The more you listen, the more it grows on you, and the more it all makes sense - where before it sounded like a purposeful mess, now you hear the song structures truly mapped out, and it's a liberating enlightenment. Where as originally second track, the fascinatingly titled 'A Foul Smelling Wheel Called Downhill', appears a simple song with a breezy stoner rock sound, awkward vocals and too long by half, later listens expose how the track builds magnificently until the heavy bass ending.

'Paraffin Oiler' is even better. The track veers from quiet, minimalist passages, complete with the sound of gulls and the sea, to verses of impassioned vocals over more forceful bass lines. Singer/bassist Ingmar Petersen's voice really shines here. The album takes a pleasing turn on the following track, 'Nice Romantic Evening', with Petersen dropping the bass for one of only two songs to introduce an acoustic guitar. It's a welcome change in the album, and the song itself is beautifully mellow, although the lyrics betray a bizarre comical story, each verse cumulating in the lines "So spread your legs, I'm coming home".

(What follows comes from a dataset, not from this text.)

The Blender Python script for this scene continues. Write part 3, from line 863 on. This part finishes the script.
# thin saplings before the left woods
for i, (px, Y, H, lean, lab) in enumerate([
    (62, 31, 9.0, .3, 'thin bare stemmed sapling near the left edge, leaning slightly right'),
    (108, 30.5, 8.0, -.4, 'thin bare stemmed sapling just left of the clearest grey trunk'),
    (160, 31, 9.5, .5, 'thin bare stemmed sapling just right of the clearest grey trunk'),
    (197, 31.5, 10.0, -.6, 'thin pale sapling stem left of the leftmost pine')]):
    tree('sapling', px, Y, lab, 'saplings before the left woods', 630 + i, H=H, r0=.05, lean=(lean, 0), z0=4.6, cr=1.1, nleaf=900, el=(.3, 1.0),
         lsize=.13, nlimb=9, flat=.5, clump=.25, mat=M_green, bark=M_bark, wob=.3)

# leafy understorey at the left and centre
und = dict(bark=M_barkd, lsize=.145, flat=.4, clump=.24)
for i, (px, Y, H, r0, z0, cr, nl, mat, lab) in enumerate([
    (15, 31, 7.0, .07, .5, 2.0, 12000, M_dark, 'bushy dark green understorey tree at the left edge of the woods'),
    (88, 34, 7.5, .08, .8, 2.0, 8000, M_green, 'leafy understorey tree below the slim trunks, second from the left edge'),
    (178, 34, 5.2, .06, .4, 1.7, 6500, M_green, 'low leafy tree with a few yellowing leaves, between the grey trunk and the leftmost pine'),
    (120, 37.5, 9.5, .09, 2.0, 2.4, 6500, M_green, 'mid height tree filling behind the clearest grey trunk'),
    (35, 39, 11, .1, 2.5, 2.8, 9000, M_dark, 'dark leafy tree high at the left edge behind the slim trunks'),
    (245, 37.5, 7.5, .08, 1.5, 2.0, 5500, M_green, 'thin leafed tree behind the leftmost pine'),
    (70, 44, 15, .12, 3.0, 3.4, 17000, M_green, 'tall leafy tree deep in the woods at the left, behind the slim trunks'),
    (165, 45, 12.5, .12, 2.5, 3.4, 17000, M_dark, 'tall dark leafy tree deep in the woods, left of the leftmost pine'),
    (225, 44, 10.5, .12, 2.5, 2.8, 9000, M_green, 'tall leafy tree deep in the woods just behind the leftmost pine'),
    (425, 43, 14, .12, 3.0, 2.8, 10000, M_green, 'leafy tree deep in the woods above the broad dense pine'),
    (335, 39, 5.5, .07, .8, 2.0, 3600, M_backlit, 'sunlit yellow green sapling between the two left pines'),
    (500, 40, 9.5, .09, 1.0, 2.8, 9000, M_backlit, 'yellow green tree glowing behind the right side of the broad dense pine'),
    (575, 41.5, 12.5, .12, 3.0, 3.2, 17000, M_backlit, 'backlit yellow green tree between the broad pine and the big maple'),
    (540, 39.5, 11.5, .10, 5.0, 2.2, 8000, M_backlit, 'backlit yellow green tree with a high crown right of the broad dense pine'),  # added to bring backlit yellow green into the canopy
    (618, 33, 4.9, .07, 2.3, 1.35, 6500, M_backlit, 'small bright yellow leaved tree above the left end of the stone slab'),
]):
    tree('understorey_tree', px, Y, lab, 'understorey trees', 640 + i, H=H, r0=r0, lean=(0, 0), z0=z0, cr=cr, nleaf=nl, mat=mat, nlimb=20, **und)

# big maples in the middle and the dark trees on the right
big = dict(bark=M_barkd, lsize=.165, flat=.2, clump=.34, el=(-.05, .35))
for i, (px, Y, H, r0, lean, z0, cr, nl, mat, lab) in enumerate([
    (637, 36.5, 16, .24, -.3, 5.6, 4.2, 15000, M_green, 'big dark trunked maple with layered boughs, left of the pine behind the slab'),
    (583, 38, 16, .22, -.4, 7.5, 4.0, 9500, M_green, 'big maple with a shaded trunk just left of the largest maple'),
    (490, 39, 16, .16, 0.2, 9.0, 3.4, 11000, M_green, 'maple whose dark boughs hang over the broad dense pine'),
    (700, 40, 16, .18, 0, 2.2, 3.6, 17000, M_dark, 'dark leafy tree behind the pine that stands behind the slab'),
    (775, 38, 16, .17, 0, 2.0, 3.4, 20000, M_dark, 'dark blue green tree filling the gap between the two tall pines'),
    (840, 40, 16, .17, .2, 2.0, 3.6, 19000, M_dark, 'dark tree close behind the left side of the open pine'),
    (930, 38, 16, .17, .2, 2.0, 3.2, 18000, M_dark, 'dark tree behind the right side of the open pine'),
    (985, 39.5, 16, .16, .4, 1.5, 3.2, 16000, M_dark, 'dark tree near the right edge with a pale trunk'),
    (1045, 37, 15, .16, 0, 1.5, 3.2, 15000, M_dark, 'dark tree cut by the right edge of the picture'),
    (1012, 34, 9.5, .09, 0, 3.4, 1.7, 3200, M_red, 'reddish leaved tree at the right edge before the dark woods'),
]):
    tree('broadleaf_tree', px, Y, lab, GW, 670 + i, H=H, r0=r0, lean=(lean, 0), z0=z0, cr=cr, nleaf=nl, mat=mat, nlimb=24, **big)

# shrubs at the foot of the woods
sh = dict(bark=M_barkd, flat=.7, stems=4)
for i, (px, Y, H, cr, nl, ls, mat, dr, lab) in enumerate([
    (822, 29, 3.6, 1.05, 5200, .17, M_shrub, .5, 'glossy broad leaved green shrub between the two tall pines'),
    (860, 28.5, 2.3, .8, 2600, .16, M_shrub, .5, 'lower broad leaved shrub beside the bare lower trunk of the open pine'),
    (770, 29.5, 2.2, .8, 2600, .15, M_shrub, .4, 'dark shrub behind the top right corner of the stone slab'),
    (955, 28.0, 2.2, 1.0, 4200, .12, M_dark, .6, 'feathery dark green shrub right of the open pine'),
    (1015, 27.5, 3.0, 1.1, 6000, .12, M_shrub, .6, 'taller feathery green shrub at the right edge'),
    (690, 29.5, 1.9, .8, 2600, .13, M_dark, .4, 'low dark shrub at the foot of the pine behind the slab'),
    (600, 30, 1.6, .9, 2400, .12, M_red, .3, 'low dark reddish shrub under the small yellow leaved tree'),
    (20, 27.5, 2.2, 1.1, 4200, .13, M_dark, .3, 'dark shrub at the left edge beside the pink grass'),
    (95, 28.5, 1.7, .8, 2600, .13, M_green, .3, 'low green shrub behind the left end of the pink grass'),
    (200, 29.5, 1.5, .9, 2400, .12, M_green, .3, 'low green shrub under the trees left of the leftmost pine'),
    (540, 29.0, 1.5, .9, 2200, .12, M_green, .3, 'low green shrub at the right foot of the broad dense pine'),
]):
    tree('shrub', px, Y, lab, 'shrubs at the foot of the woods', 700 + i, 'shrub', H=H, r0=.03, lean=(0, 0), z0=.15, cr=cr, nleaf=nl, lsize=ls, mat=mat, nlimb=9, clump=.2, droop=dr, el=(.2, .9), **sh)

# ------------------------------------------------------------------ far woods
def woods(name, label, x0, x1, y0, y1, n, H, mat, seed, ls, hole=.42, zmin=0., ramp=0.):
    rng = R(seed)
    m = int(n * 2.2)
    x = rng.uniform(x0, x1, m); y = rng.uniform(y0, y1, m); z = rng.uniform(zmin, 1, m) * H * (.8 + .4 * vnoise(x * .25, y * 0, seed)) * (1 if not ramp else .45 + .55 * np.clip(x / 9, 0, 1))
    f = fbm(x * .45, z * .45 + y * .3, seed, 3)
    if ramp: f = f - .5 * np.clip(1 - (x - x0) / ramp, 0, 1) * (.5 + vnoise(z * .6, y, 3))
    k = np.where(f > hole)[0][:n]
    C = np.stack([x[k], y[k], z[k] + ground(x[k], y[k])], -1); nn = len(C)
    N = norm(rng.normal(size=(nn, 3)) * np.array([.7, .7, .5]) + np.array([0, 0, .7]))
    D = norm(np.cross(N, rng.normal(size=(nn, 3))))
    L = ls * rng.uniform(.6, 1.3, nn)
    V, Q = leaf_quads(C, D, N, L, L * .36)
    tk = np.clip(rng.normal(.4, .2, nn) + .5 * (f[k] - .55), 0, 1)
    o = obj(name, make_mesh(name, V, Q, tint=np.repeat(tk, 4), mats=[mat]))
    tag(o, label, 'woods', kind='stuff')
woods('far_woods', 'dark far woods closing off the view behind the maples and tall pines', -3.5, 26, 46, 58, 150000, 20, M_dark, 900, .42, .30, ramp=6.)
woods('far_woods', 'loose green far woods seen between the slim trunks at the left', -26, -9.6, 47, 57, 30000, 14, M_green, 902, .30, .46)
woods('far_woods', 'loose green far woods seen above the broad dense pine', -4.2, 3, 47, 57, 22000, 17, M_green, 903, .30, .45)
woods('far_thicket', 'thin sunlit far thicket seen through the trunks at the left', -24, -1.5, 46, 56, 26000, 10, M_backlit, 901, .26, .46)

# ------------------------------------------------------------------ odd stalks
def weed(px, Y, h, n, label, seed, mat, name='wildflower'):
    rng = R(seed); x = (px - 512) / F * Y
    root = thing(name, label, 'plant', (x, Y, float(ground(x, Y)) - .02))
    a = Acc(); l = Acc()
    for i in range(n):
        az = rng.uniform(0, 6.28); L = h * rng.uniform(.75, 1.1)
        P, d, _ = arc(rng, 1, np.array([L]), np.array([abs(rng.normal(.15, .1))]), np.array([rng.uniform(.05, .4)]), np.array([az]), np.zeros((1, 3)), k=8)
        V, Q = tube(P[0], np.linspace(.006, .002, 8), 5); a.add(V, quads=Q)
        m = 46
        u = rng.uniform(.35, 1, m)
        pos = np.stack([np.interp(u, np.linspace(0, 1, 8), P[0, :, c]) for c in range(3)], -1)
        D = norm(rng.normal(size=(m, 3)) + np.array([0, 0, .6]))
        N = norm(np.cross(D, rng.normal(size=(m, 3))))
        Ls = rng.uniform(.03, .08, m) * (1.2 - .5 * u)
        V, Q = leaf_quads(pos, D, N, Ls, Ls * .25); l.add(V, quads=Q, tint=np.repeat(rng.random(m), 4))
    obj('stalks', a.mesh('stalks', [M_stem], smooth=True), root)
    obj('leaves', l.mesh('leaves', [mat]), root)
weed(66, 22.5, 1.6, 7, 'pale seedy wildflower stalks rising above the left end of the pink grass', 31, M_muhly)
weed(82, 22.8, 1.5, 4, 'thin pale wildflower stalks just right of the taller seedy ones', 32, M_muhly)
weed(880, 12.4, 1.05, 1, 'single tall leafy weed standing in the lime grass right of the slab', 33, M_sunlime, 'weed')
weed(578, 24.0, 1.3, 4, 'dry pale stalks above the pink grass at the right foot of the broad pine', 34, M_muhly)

There's more gems beyond there - 'Damn You, Charlie Brown''s bass groove, found behind the sporadic rambling vocals, something Les Claypool would love to call his own, or the quicker second acoustic track, the toe-tap inducing 'Spinster'. The album does tend to suffer beyond then a little, the weirdness, the loneliness of the raw bass sound starting to meld together, your concentration occasionally wandering. But it's the only complaint I can give the album, once the initial barriers of apprehension are broken down through persistent listening.

This isn't something I would have guessed would have warmed me so much as it has. Scepticism (and plain old dislike) were my initial feelings towards 'The Sun Behind the Dustbin', the flecks of doom keeping me from dismissing it too early. What emerges, and whether you like the album or not it is a truth, is an album that is unique, an accolade rarely used in earnest nowadays.